• Exercise instructions:
Repeat the data that follows, word for word, without the images.

* start *

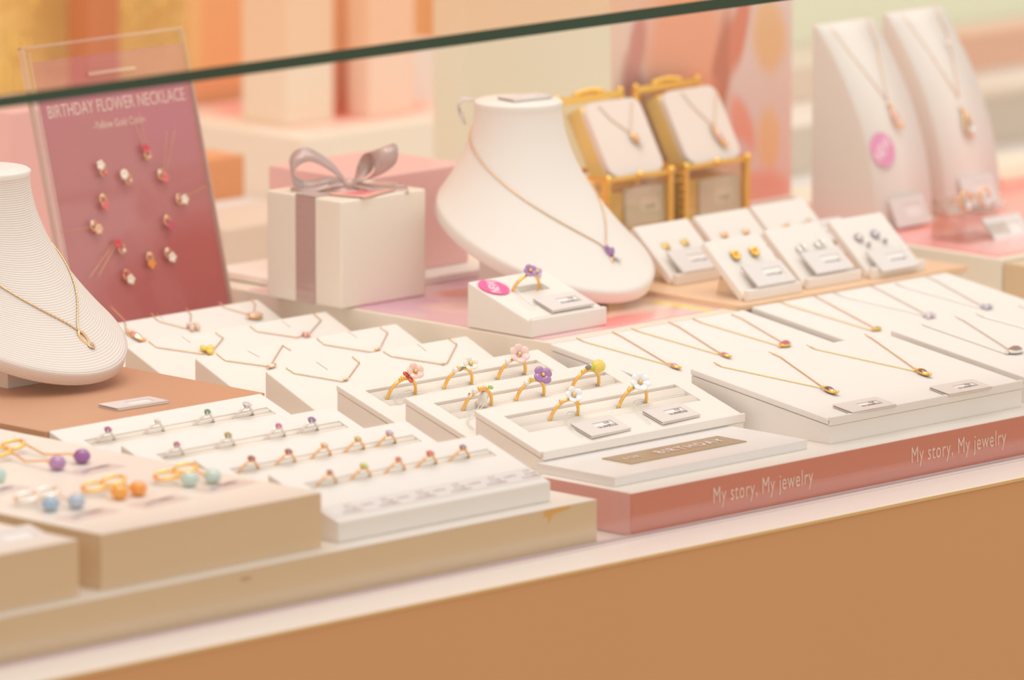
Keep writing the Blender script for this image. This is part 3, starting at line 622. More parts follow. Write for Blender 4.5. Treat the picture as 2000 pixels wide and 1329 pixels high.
obj('gemstone', xf(ball((0, 0, 0), (.0030, .0026, .0040), 10, 8), rot('X', .5)), gem('violet_gem', (140, 90, 160)), r, (.0004, -.0022, -.0022))
obj('gemstone', ball((0, 0, 0), .0015, 10, 8), gem('violet_gem', (140, 90, 160)), r, (-.0016, -.0012, .0012))
obj('setting', xf(tube([(.0030*cos(a), 0, .0030*sin(a)) for a in [2*pi*k/20 for k in range(20)]], .0009, 6, True), rot('X', -.5)), ROSE, r, (.0010, -.0062, -.0075))
bmm = bmesh.new()
for k in range(4): ball((.0030*cos(k*1.2-2), 0, .0030*sin(k*1.2-2)), .0016, 8, 6, bm=bmm)
obj('crystal', bmm, gem('clear_gem', (240, 232, 236)), r, (.0010, -.0068, -.0072))
pA = vpath(.20, .80, .75, .13); r = chain_on(cA, pA, 'rose gold rope chain with an open oval pendant on the ribbed bust', ROSE, 40, .0006)
ov = tube([(.0022*cos(a), 0, .0048*sin(a)) for a in [2*pi*k/28 for k in range(28)]], .00085, 8, True); obj('oval_loop', xf(ov, rot('X', -.65) @ rot('Y', -.2)), ROSE, r, (.0010, -.0036, -.0042))
obj('gemstone', gemcut(.0021, .002, 8), gem('smoky_gem', (170, 140, 130)), r, (.0030, -.0080, -.0078), (.6, 0, 0))
obj('setting', tube([(.0021*cos(a), .0021*sin(a), 0) for a in [2*pi*k/14 for k in range(14)]], .0005, 5, True), ROSE, r, (.0030, -.0080, -.0080), (.6, 0, 0))
price_tag('pearl grey price tag lying on top of the smooth bust', cB+Vector((.004, .022, .0812)), (0, 0, radians(-8)), w=.030, d=.017, lines=('', ''))
tt = [(-.0185, .0430, .0805), (-.0235, .0480, .0812), (-.0262, .0500, .0775), (-.0250, .0485, .0710), (-.0232, .0465, .0655)]
tag(obj('tag_ribbon', tube([Vector(q)-Vector(tt[0]) for q in tt], [.0009, .0011, .0014, .0016, .0007], 6), mat('sheer_white_ribbon', (236, 228, 222), .5), None, cB+Vector(tt[0])), 'pale looped ribbon hanging at the left of the smooth bust neck', 'ribbon')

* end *

• Solution for this task:
Keep writing the Blender script for this image. This is part 3, starting at line 622. More parts follow. Write for Blender 4.5. Treat the picture as 2000 pixels wide and 1329 pixels high.
obj('gemstone', xf(ball((0, 0, 0), (.0030, .0026, .0040), 10, 8), rot('X', .5)), gem('violet_gem', (140, 90, 160)), r, (.0004, -.0022, -.0022))
obj('gemstone', ball((0, 0, 0), .0015, 10, 8), gem('violet_gem', (140, 90, 160)), r, (-.0016, -.0012, .0012))
obj('setting', xf(tube([(.0030*cos(a), 0, .0030*sin(a)) for a in [2*pi*k/20 for k in range(20)]], .0009, 6, True), rot('X', -.5)), ROSE, r, (.0010, -.0062, -.0075))
bmm = bmesh.new()
for k in range(4): ball((.0030*cos(k*1.2-2), 0, .0030*sin(k*1.2-2)), .0016, 8, 6, bm=bmm)
obj('crystal', bmm, gem('clear_gem', (240, 232, 236)), r, (.0010, -.0068, -.0072))
pA = vpath(.20, .80, .75, .13); r = chain_on(cA, pA, 'rose gold rope chain with an open oval pendant on the ribbed bust', ROSE, 40, .0006)
ov = tube([(.0022*cos(a), 0, .0048*sin(a)) for a in [2*pi*k/28 for k in range(28)]], .00085, 8, True); obj('oval_loop', xf(ov, rot('X', -.65) @ rot('Y', -.2)), ROSE, r, (.0010, -.0036, -.0042))
obj('gemstone', gemcut(.0021, .002, 8), gem('smoky_gem', (170, 140, 130)), r, (.0030, -.0080, -.0078), (.6, 0, 0))
obj('setting', tube([(.0021*cos(a), .0021*sin(a), 0) for a in [2*pi*k/14 for k in range(14)]], .0005, 5, True), ROSE, r, (.0030, -.0080, -.0080), (.6, 0, 0))
price_tag('pearl grey price tag lying on top of the smooth bust', cB+Vector((.004, .022, .0812)), (0, 0, radians(-8)), w=.030, d=.017, lines=('', ''))
tt = [(-.0185, .0430, .0805), (-.0235, .0480, .0812), (-.0262, .0500, .0775), (-.0250, .0485, .0710), (-.0232, .0465, .0655)]
tag(obj('tag_ribbon', tube([Vector(q)-Vector(tt[0]) for q in tt], [.0009, .0011, .0014, .0016, .0007], 6), mat('sheer_white_ribbon', (236, 228, 222), .5), None, cB+Vector(tt[0])), 'pale looped ribbon hanging at the left of the smooth bust neck', 'ribbon')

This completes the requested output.